Dieses "kleine Stückchen Heimat" bekommen wir auch immer wieder von unserem Besuch mitgebracht oder bringen es uns von Heimatbesuchen selbst mit. Gewisse, in der Kindheit schon geliebte Wurstwaren gibt es eben nur in unserer Bayerischen Heimat. Da wird dann immer eingepackt was lange hält und was der Zoll erlaubt. Ansonsten bin ich von der Qualität der Speisen hier extrem begeistert und gerne bereit deutlich mehr dafür zu bezahlen als in Deutschland. Erstens verdiene ich hier mehr und zweitens zahle ich lieber mehr Geld und habe dafür gute Lebensmittel als irgendeinen billigen Schrott. Ich achte auch hier wie bereits in Deutschland darauf, dass die Eier zum Beispiel aus Freilandhaltung kommen und Obst und Gemüse Bio ist. Die Qualität von Milchprodukten ist hier um Welten besser als in Deutschland und die Käseauswahl für Käseliebhaber unbeschreiblich und ein reinstes Paradies.
Wie ich bereits erwähnt habe, sind die Schweizer etwas gemächlicher unterwegs als der "typische Deutsche". Ich finde das toll und dieses Land entschleunigt mich einfach jeden Tag ein Stückchen mehr.
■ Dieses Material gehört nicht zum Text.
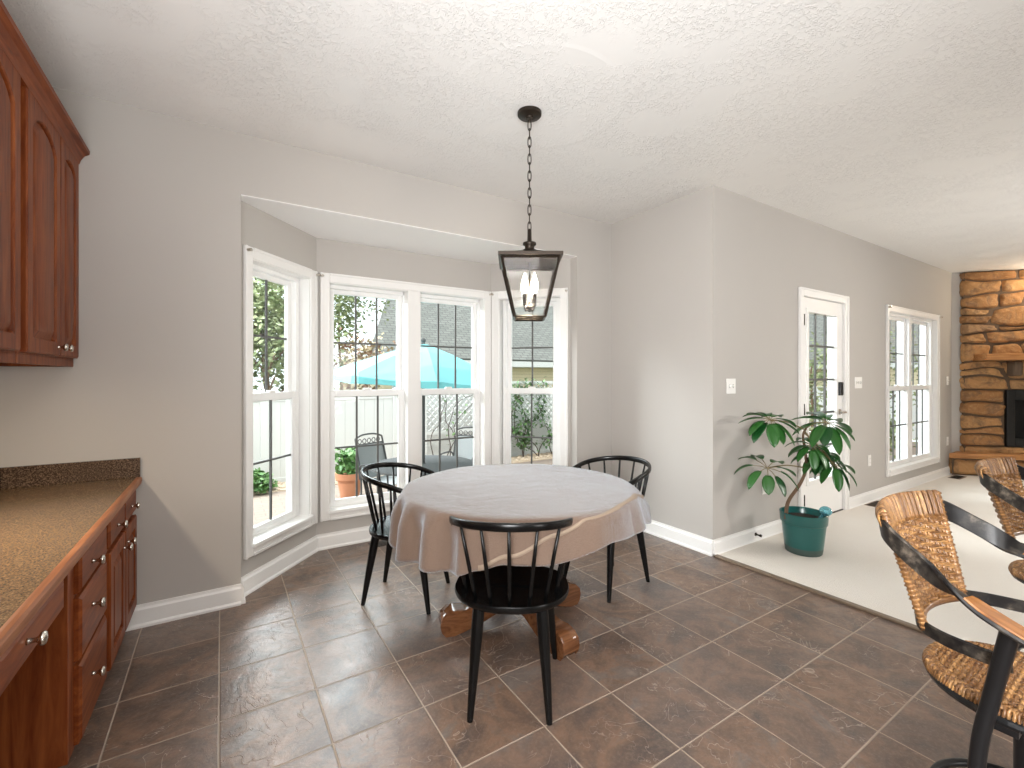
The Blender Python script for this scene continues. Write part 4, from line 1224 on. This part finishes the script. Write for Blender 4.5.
# pebbled bed
rp_ = random.Random(3); pb_ = MB()
pb_.box(-6, 14, 7.9, 8.5, GZ - .05, GZ + .02)
for i in range(900):
    x, y = rp_.uniform(-3, 9), rp_.uniform(7.92, 8.48)
    pb_.ball((x, y, GZ + .03), rp_.uniform(.02, .05), 6, 4, .6)
tag(pb_.build('pebbles', 'gravel'), 'tan pebble strip along the foot of the white fence', 'pebbles', kind='stuff')
# fence
fn = empty('vinyl_fence', (0, 8.55, GZ), 0, 'white vinyl privacy fence behind the patio', 'fence')
for x0 in [-6 + 2.2 * i for i in range(10)]:
    p = MB()
    for k in range(12): p.box(x0 + .06 + k * .1735, x0 + .06 + (k + 1) * .1735 - .003, -.012, .012, .06, 1.36)
    p.build('fence_panel', 'fence', fn)
    MB().box(x0 + .06, x0 + 2.14, -.025, .025, 1.36, 1.46).box(x0 + .06, x0 + 2.14, -.025, .025, .0, .09).build('rail', 'fence', fn, bevel=.006)
    ps = MB().box(x0 - .06, x0 + .06, -.06, .06, 0, 1.50).build('post', 'fence', fn, bevel=.006)
    MB().loops([[(x0 - .07, -.07, 1.50), (x0 + .07, -.07, 1.50), (x0 + .07, .07, 1.50), (x0 - .07, .07, 1.50)], [(x0 - .07, -.07, 1.52), (x0 + .07, -.07, 1.52), (x0 + .07, .07, 1.52), (x0 - .07, .07, 1.52)], [(x0 - .01, -.01, 1.57), (x0 + .01, -.01, 1.57), (x0 + .01, .01, 1.57), (x0 - .01, .01, 1.57)]]).build('post_cap', 'fence', ps)
# trellis
tl = empty('lattice_trellis', (5.0, 8.30, GZ), 0, 'white diagonal lattice trellis standing before the fence', 'trellis')
lt = MB(); LW, LZ0, LZ1 = 3.4, .72, 1.62
for s in (1, -1):
    k = -LW - 2
    while k < LW + 2:
        pts = []
        for zz_ in (LZ0, LZ1):
            pts.append((k + s * (zz_ - LZ0), zz_))
        (xa, za), (xb, zb) = pts
        lo, hi = -LW / 2, LW / 2
        def clip(xa, za, xb, zb):
            t0, t1 = 0, 1
            if xa == xb: return None
            ta, tb2 = (lo - xa) / (xb - xa), (hi - xa) / (xb - xa)
            t0 = max(t0, min(ta, tb2)); t1 = min(t1, max(ta, tb2))
            if t1 - t0 < .02: return None
            return (xa + (xb - xa) * t0, za + (zb - za) * t0, xa + (xb - xa) * t1, za + (zb - za) * t1)
        c_ = clip(xa, za, xb, zb)
        if c_:
            y = .006 * s
            lt.tube([(c_[0], y, c_[1]), (c_[2], y, c_[3])], .014, 4)
        k += .13
lt.build('lattice', 'fence', tl)
fr = MB(); fr.box(-LW / 2 - .04, LW / 2 + .04, -.025, .025, LZ1, LZ1 + .06); fr.box(-LW / 2 - .04, LW / 2 + .04, -.025, .025, LZ0 - .06, LZ0)
fr.build('trellis_rail', 'fence', tl)
for x in (-LW / 2 - .04, LW / 2 - .02):
    MB().box(x, x + .06, -.03, .03, 0, LZ1 + .06).build('trellis_post', 'fence', tl)
# climbing vine
vr = random.Random(21)
vn = empty('climbing_vine', (5.0, 8.2, GZ), 0, 'leafy vine with bare dark stems climbing the white lattice', 'vine')
sv = MB(); lv = MB()
starts = [(-1.35, .02), (-.9, .0), (.1, .0), (.5, .0), (.9, 0), (1.3, 0)]
for q, (x, z) in enumerate(starts):
    for b in range(3):
        pts = [(x, 0, z)]; cx_, cz_ = x, z; a = vr.uniform(.9, 2.2)
        for i in range(9):
            a += vr.uniform(-.55, .55); a = max(.35, min(2.8, a))
            cx_ += math.cos(a) * .22; cz_ += math.sin(a) * .20
            cx_ = max(-1.75, min(1.75, cx_)); 
            if cz_ > 1.7: cz_ = 1.7 - vr.uniform(0, .15)
            pts.append((cx_, vr.uniform(-.05, .03), cz_))
        pp = bez(pts, 4); sv.tube(pp, [.012 - .008 * i / len(pp) for i in range(len(pp))], 5)
        for p in pp[6:]:
            if p.x > .25 or vr.random() < .12:
                for _ in range(5 if p.x > .25 else 2):
                    c_ = p + Vector((vr.gauss(0, .07), vr.gauss(0, .04), vr.gauss(0, .06)))
                    leaf(lv, c_, (vr.uniform(-1, 1), vr.uniform(-1, .2), vr.uniform(-.6, .6)), vr.uniform(.06, .10), .05, .4)
sv.build('vine_stem', 'vine', vn); lv.build('foliage', 'vine_leaf', vn)

# neighbour's house
nh = empty('neighbour_house', (12, 16, GZ), 0, 'beige sided house with grey shingle roof beyond the white fence', 'house')
EZ = 2.05 - GZ
MB().box(-7.2, 12, 0, 7, 0, EZ + .1).build('siding_wall', 'siding', nh)
rfm = MB()
# roof slope in its own plane so the shingle courses run level
sl_ang = math.atan2(4.2, 5.5); Ls = math.hypot(4.2, 5.5)
ro = MB(); ro.prism([(-7.9, 0), (12.5, 0), (12.5, Ls), (-5.2, Ls)], 0, .10)
roof_o = ro.build('roof', 'shingle', nh); roof_o.location = (0, -.6, EZ - .12); roof_o.rotation_euler = (sl_ang, 0, 0)
MB().box(-7.9, 12.5, -.62, -.58, EZ - .32, EZ - .10).build('fascia', 'fence', nh)
MB().box(-7.9, 12.5, -.58, 0.0, EZ - .34, EZ - .30).build('soffit', 'fence', nh)
wn_ = MB().box(-6.9, -6.3, -.04, .0, .9, 1.8).build('window', 'fence', nh)
MB().box(-6.85, -6.35, -.05, -.04, .95, 1.75).build('pane', plain('sky_pane', (0.35, 0.45, 0.5), 0.1), wn_)
nh2 = copy_tree(nh); nh2.location = (26, 14, GZ); nh2.rotation_euler = (0, 0, R(-90))
tag(nh2, 'second beige house glimpsed through the garden door and right-hand window')
sf_ = empty('vinyl_fence', (16.0, 5.6, GZ), 0, 'white vinyl side fence glimpsed through the garden door glass', 'fence')
p = MB()
for k in range(30): p.box(-.012, .012, -2.9 + k * .18, -2.9 + (k + 1) * .18 - .004, .06, 1.36)
p.build('fence_panel', 'fence', sf_)
MB().box(-.025, .025, -2.9, 2.5, 1.36, 1.46).build('rail', 'fence', sf_, bevel=.006)
for y in (-2.9, -1.1, .7, 2.5): MB().box(-.06, .06, y - .06, y + .06, 0, 1.52).build('post', 'fence', sf_, bevel=.006)
# trees
def tree(x, y, h, rad, zc_, label, mat, n, seed, name='garden_tree', flat=1.0, size=.12):
    t = empty(name, (x, y, GZ), 0, label, 'tree' if 'tree' in name else 'shrub'); rr = random.Random(seed)
    tk = MB().tube(bez([(0, 0, 0), (.05, .02, h * .3), (-.03, 0, h * .6), (.02, .03, h * .9)], 4), [.09 * rad / 1.3 * (1 - .7 * i / 12) for i in range(13)], 8)
    for k in range(9):
        a = rr.uniform(0, 6.28); z = h * rr.uniform(.3, .75)
        tk.tube(bez([(0, 0, z), (math.cos(a) * rad * .4, math.sin(a) * rad * .4, z + rad * .3), (math.cos(a) * rad * .8, math.sin(a) * rad * .8, z + rad * .5)], 3), [.03 * rad / 1.3 - .002 * i for i in range(7)], 5)
    tk.build('trunk', 'bark', t)
    lv = MB()
    cl_ = [(rr.gauss(0, rad * .45), rr.gauss(0, rad * .45), zc_ + rr.gauss(0, h * .20)) for _ in range(26)]
    for i in range(n):
        c_ = rr.choice(cl_); s = rad * .30
        p = (c_[0] + rr.gauss(0, s), c_[1] + rr.gauss(0, s), c_[2] + rr.gauss(0, s) * flat)
        leaf2(lv, p, rr, size)
    lv.build('crown', mat, t)
    return t
def leaf2(mb, p, rr, size):
    d = Vector((rr.uniform(-1, 1), rr.uniform(-1, 1), rr.uniform(-.8, .5))).normalized(); s = d.cross(Vector((rr.uniform(-1, 1), rr.uniform(-1, 1), rr.uniform(-1, 1)))).normalized()
    L = size * rr.uniform(.7, 1.3); w = L * .32; p = Vector(p); n = d.cross(s) * L * .08
    mb.add([tuple(p), tuple(p + d * L * .5 + s * w + n), tuple(p + d * L), tuple(p + d * L * .5 - s * w + n)], [(0, 1, 2, 3)])
tree(0.75, 10.4, 3.8, 1.25, 2.8, 'green leafy tree behind the fence seen through the left bay window', 'tree_leaf', 7500, 1)
tree(2.55, 9.5, 2.3, .50, 2.05, 'plum-leaved small tree above the fence beside the turquoise umbrella', 'red_leaf', 900, 2, size=.10)
tree(2.7, 12.9, 4.8, .75, 3.9, 'pale green tree in front of the shingle roof edge', 'tree_leaf', 1500, 9)
b_ = empty('round_shrub', (.45, 8.0, GZ), 0, 'bright green low shrub on the pebbles below left bay window', 'shrub')
rr = random.Random(4); lv = MB()
for i in range(900):
    a, b = rr.uniform(0, 6.28), rr.uniform(0, 1)
    r_ = .26 * rr.uniform(.5, 1)
    leaf2(lv, (r_ * math.cos(a) * math.sqrt(1 - b * b), r_ * math.sin(a) * math.sqrt(1 - b * b), .03 + b * .30), rr, .07)
lv.build('foliage', 'bush_leaf', b_)
# shrubs outside the garden door and living-room window
for i, (x, y, rd, hh, lab) in enumerate(((10.5, 4.75, .6, 2.3, 'dark shrub outside the garden door glass'), (14.0, 4.7, .8, 3.0, 'tall shrub outside the living-room window'), (11.2, 3.9, .4, 1.1, 'low shrub under the living-room window outside'))):
    tree(x, y, hh, rd, hh * .62, lab, 'tree_leaf', 800, 30 + i, name='garden_shrub', size=.10)

# terracotta pot
tp = empty('terracotta_planter', (1.60, 6.98, GZ), 0, 'terracotta pot with a green plant on the patio', 'planter')
smooth_angle(MB().lathe([(.02, 0), (.13, 0), (.18, .28), (.205, .28), (.215, .37), (.19, .37), (.18, .33), (.02, .33)], 28).build('pot', 'terracotta', tp), 35)
lv = MB()
for i in range(260):
    a, b = rr.uniform(0, 6.28), rr.uniform(0, 1); r_ = .2 * rr.uniform(.3, 1)
    leaf2(lv, (r_ * math.cos(a), r_ * math.sin(a), .36 + b * .34), rr, .11)
lv.build('foliage', 'bush_leaf', tp)

# patio table + umbrella + chairs
UC = Vector((2.05, 5.22, GZ))
pt = empty('patio_table', tuple(UC), 0, 'round dark metal patio table outside the bay window', 'table')
MB().lathe([(.05, .70), (.60, .70), (.615, .708), (.615, .725), (.60, .73), (.05, .73)], 40).build('tabletop', 'patio_metal', pt)
for k in range(4):
    a = R(45 + 90 * k)
    MB().tube(bez([(.12 * math.cos(a), .12 * math.sin(a), .70), (.18 * math.cos(a), .18 * math.sin(a), .4), (.42 * math.cos(a), .42 * math.sin(a), 0.01)], 5), .016, 8).build('leg', 'patio_metal', pt)
um = empty('patio_umbrella', tuple(UC), R(8), 'turquoise patio umbrella rising through the metal table', 'umbrella')
MB().tube([(0, 0, .01), (0, 0, 2.20)], .021, 10).build('pole', 'patio_metal', um)
MB().lathe([(.03, .006), (.24, .006), (.24, .05), (.05, .09), (.03, .3)], 24).build('base', 'patio_metal', um)
tilt = Matrix.Translation((0, 0, 1.78)) @ Matrix.Rotation(R(4), 4, Vector((fwv.x, fwv.y, 0))) @ Matrix.Translation((0, 0, -1.78))
cv = MB(); cv.mx = tilt
def octa(r, z, sag=0.0):
    o = []
    for i in range(8):
        a, b = R(22.5 + 45 * i), R(22.5 + 45 * (i + 1))
        for k in range(5):
            t = k / 5; x = math.cos(a) * (1 - t) + math.cos(b) * t; y = math.sin(a) * (1 - t) + math.sin(b) * t
            o.append((r * x, r * y, z - sag * math.sin(PI * t)))
    return o
cv.loops([octa(.02, 2.165), octa(.35, 2.06, .01), octa(.75, 1.90, .02), octa(1.12, 1.74, .02), octa(1.13, 1.66, -.01)], True, True, False)
cvo = cv.build('canopy', 'teal_cloth', um); sdm = cvo.modifiers.new('thick', 'SOLIDIFY'); sdm.thickness = .004
for i in range(8):
    a = R(22.5 + 45 * i); rb_ = MB(); rb_.mx = tilt
    rb_.tube([(.03 * math.cos(a), .03 * math.sin(a), 2.13), (1.10 * math.cos(a), 1.10 * math.sin(a), 1.725)], .008, 6)
    rb_.build('rib', 'patio_metal', um)
MB().ball((0, 0, 2.21), .03, 10, 8).build('finial', 'patio_metal', um)
def patio_chair(x, y, rz, lab):
    c = empty('patio_chair', (x, y, GZ), rz, lab, 'chair', 'metal patio chairs')
    fr = MB()
    for s in (-1, 1):
        fr.tube(bez([(s * .24, .26, 0), (s * .25, .24, .42), (s * .26, .20, .63), (s * .26, -.05, .66), (s * .25, -.25, .62), (s * .24, -.27, .45)], 5), .012, 6)
        fr.tube(bez([(s * .24, -.26, 0), (s * .24, -.24, .42), (s * .235, -.32, .80), (s * .23, -.36, .96)], 5), .012, 6)
    fr.tube(bez([(-.23, -.36, .96), (-.1, -.375, 1.0), (.1, -.375, 1.0), (.23, -.36, .96)], 5), .012, 6)
    fr.tube([(-.23, -.35, .88), (.23, -.35, .88)], .008, 6)
    for k in range(5):
        cx_ = -.16 + .08 * k
        fr.tube([(cx_ + .03 * math.cos(2 * PI * i / 14), -.358, .92 + .03 * math.sin(2 * PI * i / 14)) for i in range(14)], .006, 5, closed=True)
    fr.build('frame', 'patio_metal', c)
    MB().box(-.24, .24, -.25, .25, .42, .432).build('seat', 'patio_mesh', c)
    bkm = MB(); bkm.mx = Matrix.Translation((0, -.245, .44)) @ Matrix.Rotation(R(14), 4, 'X')
    bkm.box(-.232, .232, -.004, .004, 0, .45); bkm.build('backrest', 'patio_mesh', c)
patio_chair(1.84, 5.90, R(-152), 'grey mesh patio chair left of the patio table')
patio_chair(2.92, 5.98, R(130), 'grey mesh patio chair behind the patio table, by the lattice')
Angefangen vom Autofahren ohne unnötige Raserei bis hin zu keinem Gedränge im Supermarkt und ordentlichem Einsteigen in die SBahnen. Letztere sind immer pünktlich und ich frage mich immer noch wie die Schweizer das hinbekommen. Dafür bin ich gerne bereit so viel Geld zu bezahlen. Auch von der allgemeinen Sauberkeit bin ich begeistert und erstaunt wie ordentlich hier Wohnungen zurückgegeben werden müssen. Leider wussten wir das nicht so im Detail als mein Lebensgefährte hier eingezogen ist, weshalb wir die für Schweizer Verhältnisse dreckige Wohnung nicht bemängelt haben und damals zwei Tage geputzt haben wie es in Deutschland eigentlich "normal" ist. Dieses Mal sind wir dank meiner Kollegen instruiert und wissen, auf was wir alles achten müssen und dass es unser Recht ist, so etwas auch zu beanstanden wenn es nicht gut sein sollte.
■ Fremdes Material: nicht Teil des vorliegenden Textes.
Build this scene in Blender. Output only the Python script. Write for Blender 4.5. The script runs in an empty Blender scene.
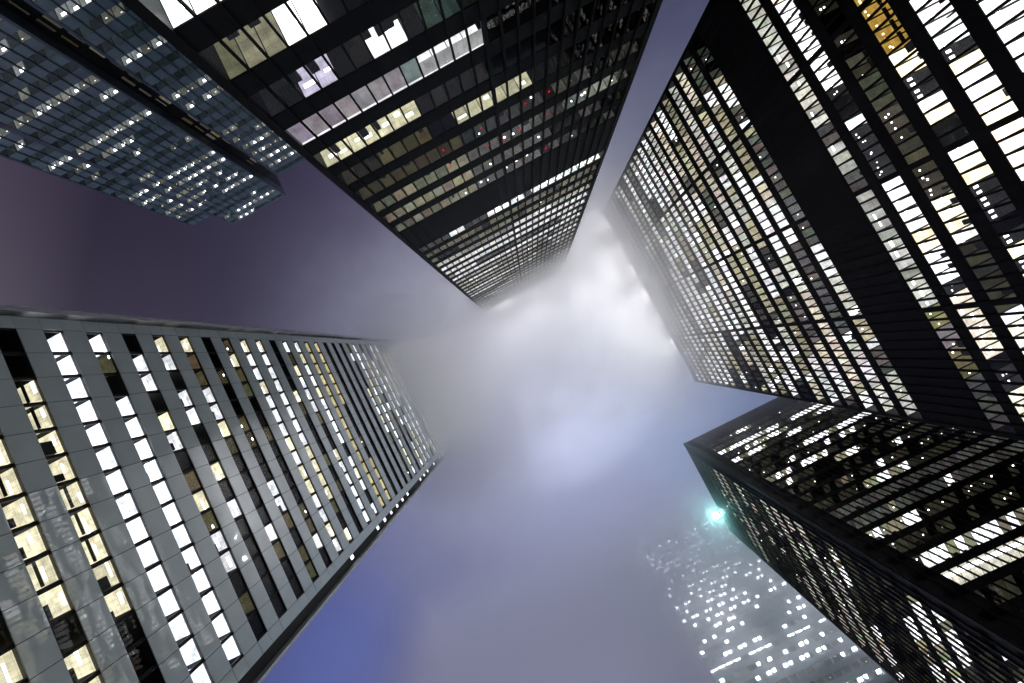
import bpy, math, random
from mathutils import Vector, Matrix

random.seed(11)
scn = bpy.context.scene
COL = scn.collection
R = math.radians
CZ = 1.6                      # eye height above the plaza
F = 335.0                     # focal length in picture pixels (1024 wide)
TH = R(-27.2)                 # how far the street grid is turned in the picture
EX = (math.cos(TH), math.sin(TH)); EY = (-math.sin(TH), math.cos(TH))

# ------------------------------------------------------------------ camera
zc = Vector((532 - 512, -(352 - 341.5), -F)).normalized()
xc = Vector((1, 0, 0)); X0 = (xc - zc * xc.dot(zc)).normalized(); Y0 = zc.cross(X0)
def to_world(c):              # camera-space vector -> world (street grid) vector
    a, b, h = X0.dot(c), Y0.dot(c), zc.dot(c)
    return Vector((a * EX[0] + b * EX[1], a * EY[0] + b * EY[1], h))
cam = bpy.data.cameras.new('camera'); co = bpy.data.objects.new('camera', cam); COL.objects.link(co)
cols = [to_world(Vector(v)) for v in ((1, 0, 0), (0, 1, 0), (0, 0, 1))]
mw = Matrix.Identity(4)
for j, v in enumerate(cols):
    for i in range(3): mw[i][j] = v[i]
mw[2][3] = CZ
co.matrix_world = mw
cam.sensor_width = 36; cam.lens = F / 1024 * 36
cam.clip_start = 0.05; cam.clip_end = 6000
scn.camera = co
MWI = mw.inverted()
def project(p):
    c = MWI @ Vector(p)
    if c.z > -0.01: return None
    return (512 + F * c.x / -c.z, 341.5 - F * c.y / -c.z)

# ------------------------------------------------------------------ materials
def mat(name):
    m = bpy.data.materials.new(name); m.use_nodes = True
    m.node_tree.nodes.clear()
    return m, m.node_tree.nodes, m.node_tree.links
def node(ns, t, **kw):
    n = ns.new(t)
    for k, v in kw.items(): setattr(n, k, v)
    return n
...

Im zwischenmenschlichen Bereich hatte ich noch keine schlechte Erfahrung mit Schweizern und wurde immer höflich und in gleicher Weise wie Einheimische behandelt. Aber ich bin auch der Meinung, dass da jeder selbst dazu beitragen kann und vor allem muss. Ich lebe hier nun mal im Ausland und ich kann weder erwarten, dass es hier so ist wie zuhause, noch dass ich eine Sonderbehandlung bekomme. "Wie man in den Wald ruft, so kommt es zurück." Ich respektiere die Schweizer, ihre Mentalität, ihre Sprache(n), ihren Nationalstolz, ihre Kultur, ihre Politik und was sonst alles dazu gehört. In manchen Bereichen beneide ich sie sogar ein wenig - zum Beispiel darin, dass das Volk hier politisch viel mehr Einfluss hat als in Deutschland. Wem das alles nicht gefällt, oder wer es nicht akzeptieren kann oder mag, dass es in einem anderen Land eben nicht so ist wie Zuhause, der soll es besser mit dem Auswandern bleiben lassen. Aber das gilt nicht nur für die Schweiz, sondern für jedes andere Land dieser Welt.
Alles in allem bin ich jeden Tag aufs Neue froh darüber, diesen Schritt gewagt zu haben und habe es bisher noch keinen Tag bereut.